Aim:
Pictures stay out; everything else in the records below is copied exactly.

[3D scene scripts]
----------
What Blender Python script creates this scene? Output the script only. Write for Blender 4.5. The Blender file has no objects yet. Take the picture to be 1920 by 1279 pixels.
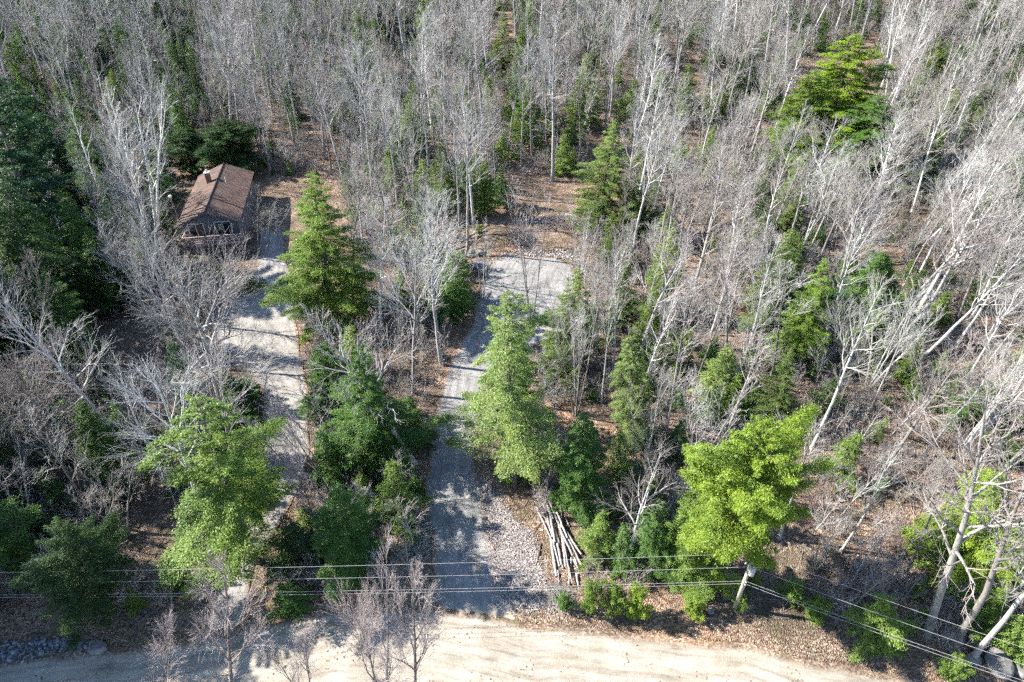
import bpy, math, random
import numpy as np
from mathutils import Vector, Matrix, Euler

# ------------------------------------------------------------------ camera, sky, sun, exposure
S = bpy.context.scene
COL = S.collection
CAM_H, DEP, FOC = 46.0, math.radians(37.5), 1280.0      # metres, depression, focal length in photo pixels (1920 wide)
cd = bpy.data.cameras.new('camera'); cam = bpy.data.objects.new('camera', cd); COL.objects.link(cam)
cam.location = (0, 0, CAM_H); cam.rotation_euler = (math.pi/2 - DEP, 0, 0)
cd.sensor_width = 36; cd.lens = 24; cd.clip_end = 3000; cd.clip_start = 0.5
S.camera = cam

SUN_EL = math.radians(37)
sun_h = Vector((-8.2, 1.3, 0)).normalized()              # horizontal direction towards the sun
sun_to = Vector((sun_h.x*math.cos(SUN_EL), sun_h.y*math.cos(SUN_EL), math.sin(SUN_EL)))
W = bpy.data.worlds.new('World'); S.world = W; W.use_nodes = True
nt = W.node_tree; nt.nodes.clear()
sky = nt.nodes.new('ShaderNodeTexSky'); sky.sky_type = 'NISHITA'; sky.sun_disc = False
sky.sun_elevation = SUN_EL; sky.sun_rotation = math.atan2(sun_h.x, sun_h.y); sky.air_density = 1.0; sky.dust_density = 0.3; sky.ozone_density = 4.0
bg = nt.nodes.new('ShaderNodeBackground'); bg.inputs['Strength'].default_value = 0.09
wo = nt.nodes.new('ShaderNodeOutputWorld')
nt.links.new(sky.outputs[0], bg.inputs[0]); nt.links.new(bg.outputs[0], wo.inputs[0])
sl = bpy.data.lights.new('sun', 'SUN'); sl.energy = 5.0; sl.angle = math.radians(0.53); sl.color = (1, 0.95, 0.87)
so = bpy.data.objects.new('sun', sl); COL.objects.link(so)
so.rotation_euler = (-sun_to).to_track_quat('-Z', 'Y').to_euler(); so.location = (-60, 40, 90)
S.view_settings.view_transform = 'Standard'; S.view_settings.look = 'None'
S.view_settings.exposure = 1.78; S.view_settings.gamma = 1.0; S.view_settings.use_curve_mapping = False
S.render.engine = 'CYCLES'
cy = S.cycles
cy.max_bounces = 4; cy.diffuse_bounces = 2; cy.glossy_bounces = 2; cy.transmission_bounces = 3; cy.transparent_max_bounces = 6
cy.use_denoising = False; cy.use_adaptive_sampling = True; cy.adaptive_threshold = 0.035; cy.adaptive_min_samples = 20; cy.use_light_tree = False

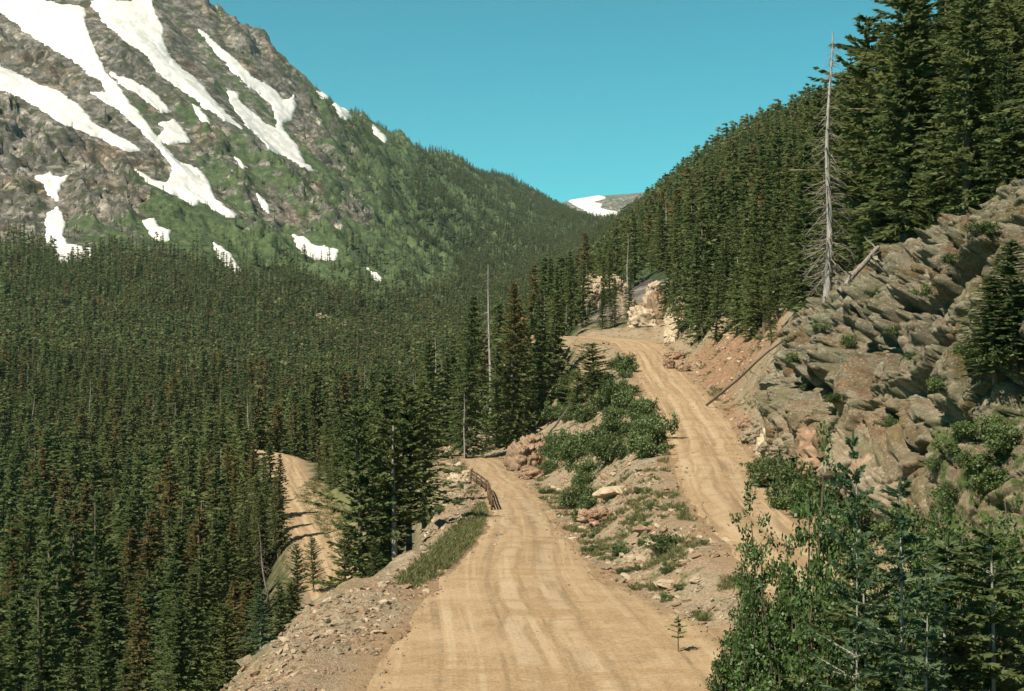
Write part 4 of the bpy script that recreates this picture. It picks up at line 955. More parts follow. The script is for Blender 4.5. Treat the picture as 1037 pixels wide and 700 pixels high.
----------
Response to the exercise:
What Blender Python script creates this scene? Output the script only. Write for Blender 4.5. The Blender file has no objects yet. Take the picture to be 1920 by 1279 pixels.
import bpy, math, random
import numpy as np
from mathutils import Vector, Matrix, Euler

# ------------------------------------------------------------------ camera, sky, sun, exposure
S = bpy.context.scene
COL = S.collection
CAM_H, DEP, FOC = 46.0, math.radians(37.5), 1280.0      # metres, depression, focal length in photo pixels (1920 wide)
cd = bpy.data.cameras.new('camera'); cam = bpy.data.objects.new('camera', cd); COL.objects.link(cam)
cam.location = (0, 0, CAM_H); cam.rotation_euler = (math.pi/2 - DEP, 0, 0)
cd.sensor_width = 36; cd.lens = 24; cd.clip_end = 3000; cd.clip_start = 0.5
S.camera = cam

SUN_EL = math.radians(37)
sun_h = Vector((-8.2, 1.3, 0)).normalized()              # horizontal direction towards the sun
sun_to = Vector((sun_h.x*math.cos(SUN_EL), sun_h.y*math.cos(SUN_EL), math.sin(SUN_EL)))
W = bpy.data.worlds.new('World'); S.world = W; W.use_nodes = True
nt = W.node_tree; nt.nodes.clear()
sky = nt.nodes.new('ShaderNodeTexSky'); sky.sky_type = 'NISHITA'; sky.sun_disc = False
sky.sun_elevation = SUN_EL; sky.sun_rotation = math.atan2(sun_h.x, sun_h.y); sky.air_density = 1.0; sky.dust_density = 0.3; sky.ozone_density = 4.0
bg = nt.nodes.new('ShaderNodeBackground'); bg.inputs['Strength'].default_value = 0.09
wo = nt.nodes.new('ShaderNodeOutputWorld')
nt.links.new(sky.outputs[0], bg.inputs[0]); nt.links.new(bg.outputs[0], wo.inputs[0])
sl = bpy.data.lights.new('sun', 'SUN'); sl.energy = 5.0; sl.angle = math.radians(0.53); sl.color = (1, 0.95, 0.87)
so = bpy.data.objects.new('sun', sl); COL.objects.link(so)
so.rotation_euler = (-sun_to).to_track_quat('-Z', 'Y').to_euler(); so.location = (-60, 40, 90)
S.view_settings.view_transform = 'Standard'; S.view_settings.look = 'None'
S.view_settings.exposure = 1.78; S.view_settings.gamma = 1.0; S.view_settings.use_curve_mapping = False
S.render.engine = 'CYCLES'
cy = S.cycles
cy.max_bounces = 4; cy.diffuse_bounces = 2; cy.glossy_bounces = 2; cy.transmission_bounces = 3; cy.transparent_max_bounces = 6
cy.use_denoising = False; cy.use_adaptive_sampling = True; cy.adaptive_threshold = 0.035; cy.adaptive_min_samples = 20; cy.use_light_tree = False

Write part 4 of the bpy script that recreates this picture. It picks up at line 955. More parts follow. The script is for Blender 4.5. Treat the picture as 1037 pixels wide and 700 pixels high.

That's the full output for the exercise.